A microscopic territory, lost in the vastness of the ocean, populated by resilient inhabitants who persist in existing, in a hostile environment – or in the process of becoming so. “In Tuvalu, there is no question of tourism, it is the second least visited country in the world – only a few hundred foreigners a year”, adds the photographer, who spent a month in the country to carry out her project. An immersion in a restricted space, dominated by water, acting both as a reassuring landmark and a sinister agent, condemning them to drown, and cutting them off from the rest of the globe.
Losing one’s authenticity
Tuvalu is about fifteen kilometres long and between fifty and four hundred metres wide. On this narrow piece of land, stretched from north to south, all corners are quickly explored and the days start to blend together. “But it is only when you feel like you have been around it 20 times that you really start to discover the island”, says Julia de Cooker. A recurrence that can be found in her images. Everywhere, vegetation and white sand blend, evoking the illusion of a lost paradise. The treatment of colours – contrasting, as if the waves had erased the overly bright tones – completes the uniformity of the whole.

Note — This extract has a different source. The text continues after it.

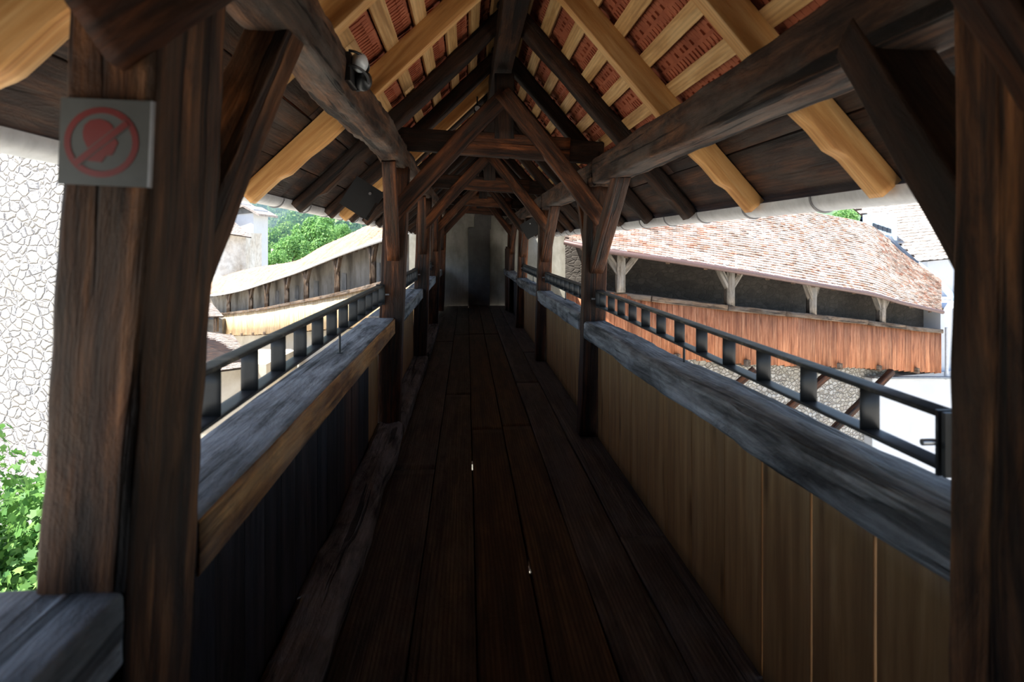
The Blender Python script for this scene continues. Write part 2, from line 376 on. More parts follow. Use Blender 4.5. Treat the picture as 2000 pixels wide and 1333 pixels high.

However, here and there, details break the routine and convey a certain surrealism. “The country, a former English colony, is not spared by globalisation, which is gradually nibbling away at its culture. The importing of Asian products takes precedence over local gastronomy and access to social networks influences daily life. Because Tuvalu is no longer isolated, the archipelago is afraid of losing its authenticity, its identity”, explains the photographer. Another contradiction is that environmental issues are dealt with through “major seminars”, and the island is witnessing the emergence of reinforced concrete infrastructures designed to protect the inhabitants from the inevitable. Some unusual, senseless constructions, breaking the utopian image of a territory bathed by a hot sun and licked by turquoise water. “Tuvalu puts us – Westerners – in front of our own contradictions”, the artist comments.

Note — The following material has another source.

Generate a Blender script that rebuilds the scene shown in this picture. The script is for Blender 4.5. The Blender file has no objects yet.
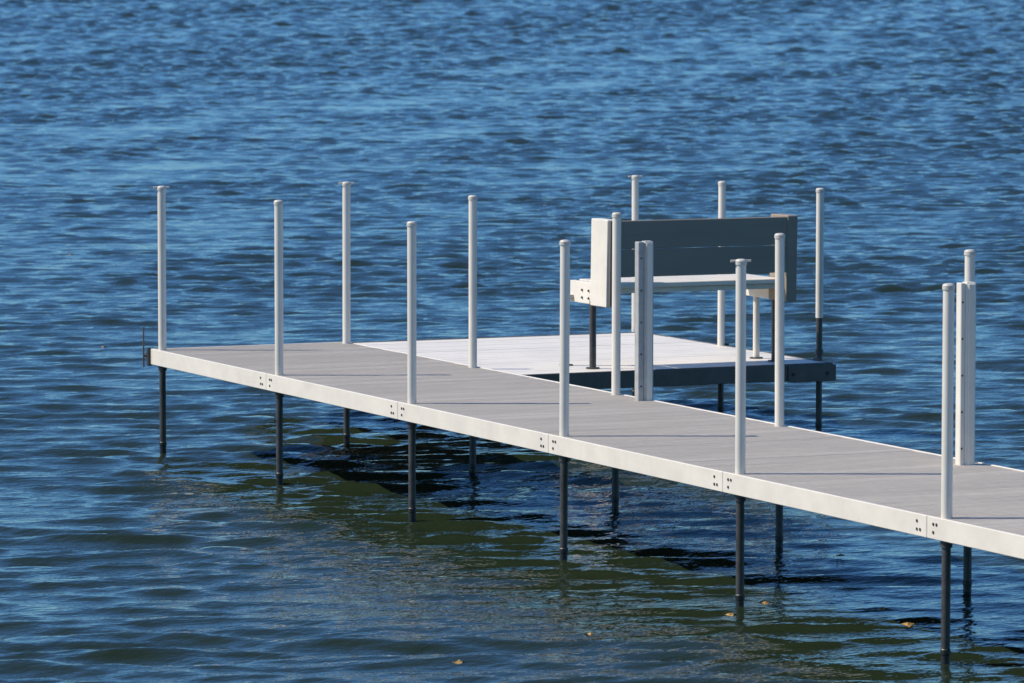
import bpy, bmesh, math, random
import numpy as np
from mathutils import Vector, Matrix
random.seed(4); rng=np.random.default_rng(7)
sc=bpy.context.scene; COL=bpy.context.collection
L=2.44; H=.789; W=1.545; T=2.055
C=np.array([34.5782,-12.82015,3.82496]); yaw=2.71298; pitch=.08057; FPX=4759.67
fw=np.array([math.cos(yaw)*math.cos(pitch),math.sin(yaw)*math.cos(pitch),-math.sin(pitch)])
rt=np.array([math.sin(yaw),-math.cos(yaw),0.]); up=np.cross(rt,fw)
# ---------------- camera ----------------
cam=bpy.data.cameras.new("camera"); co=bpy.data.objects.new("camera",cam); COL.objects.link(co); sc.camera=co
co.matrix_world=Matrix(((rt[0],up[0],-fw[0],C[0]),(rt[1],up[1],-fw[1],C[1]),(rt[2],up[2],-fw[2],C[2]),(0,0,0,1)))
cam.sensor_width=22.3; cam.lens=FPX*22.3/1024; cam.clip_end=20000; cam.clip_start=.1
cam.dof.use_dof=True; cam.dof.focus_distance=32; cam.dof.aperture_fstop=4.5

# ---------------- materials ----------------
def mat(name,col,rough=.5,metal=0,var=.08,nscale=6,bump=0,bscale=60,dirt=None,stretch=(1,1,1)):
    m=bpy.data.materials.new(name); m.use_nodes=True; nt=m.node_tree; N=nt.nodes; K=nt.links
    b=N['Principled BSDF']; b.inputs['Roughness'].default_value=rough; b.inputs['Metallic'].default_value=metal
    tc=N.new('ShaderNodeTexCoord'); mp=N.new('ShaderNodeMapping'); mp.inputs['Scale'].default_value=stretch
    K.new(tc.outputs['Object'],mp.inputs[0])
    n=N.new('ShaderNodeTexNoise'); n.inputs['Scale'].default_value=nscale; n.inputs['Detail'].default_value=6; n.inputs['Roughness'].default_value=.65
    K.new(mp.outputs[0],n.inputs['Vector'])
    r=N.new('ShaderNodeValToRGB'); r.color_ramp.elements[0].position=.3; r.color_ramp.elements[1].position=.7
    c0=dirt if dirt else [c*(1-var*2) for c in col]
    r.color_ramp.elements[0].color=(*c0,1); r.color_ramp.elements[1].color=(*[min(1,c*(1+var*.5)) for c in col],1)
    K.new(n.outputs[0],r.inputs[0]); K.new(r.outputs[0],b.inputs['Base Color'])
    if bump:
        n2=N.new('ShaderNodeTexNoise'); n2.inputs['Scale'].default_value=bscale; K.new(mp.outputs[0],n2.inputs['Vector'])
        bp=N.new('ShaderNodeBump'); bp.inputs['Strength'].default_value=bump; bp.inputs['Distance'].default_value=.004
        K.new(n2.outputs[0],bp.inputs['Height']); K.new(bp.outputs[0],b.inputs['Normal'])
    return m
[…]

A relationship of domination
It is this ambivalence between one’s own identity and the destructive power of Western culture, between the inevitable end of a country and its desire to endure, that Julia de Cooker wishes to study. By immersing herself in the culture of the archipelago, the photographer discovers amusing singularities. “Miss Tuvalu, for example, does not meet the selection criteria of a Miss Universe: they have their own canons of beauty and remain faithful to them”, she notes. More than a documentary study of a community’s ecological and societal issues, the artist turns Funafuti into a philosophical series. “Nowadays, we no longer live in the world as we should, and that’s a problem. We have cut ourselves off from the rest of the living world and a certain standard has gradually been imposed all over the world. Comfort is becoming global and seems to be smoothing out the original diversity of habitats”, she states.
On site, as close as possible to the people, she observes and thus deconstructs our relationship with others. Should cultures be classified? Why are the customs of certain peoples being erased, passed under the steamroller of a “westernized world”? Could another way of life also slow down climate change? By discovering the images of Julia de Cooker, the viewer is confronted with their own shortcomings, and gets to know an unknown island. An ecosystem set aside because it is too small to arouse interest. A relationship of domination that the artist wholeheartedly denounces here. “Humans put their own land at risk because of the relationship they establish with it, which could be quite different, just like the traditional ways of life that still exist – but for how long?” she wonders.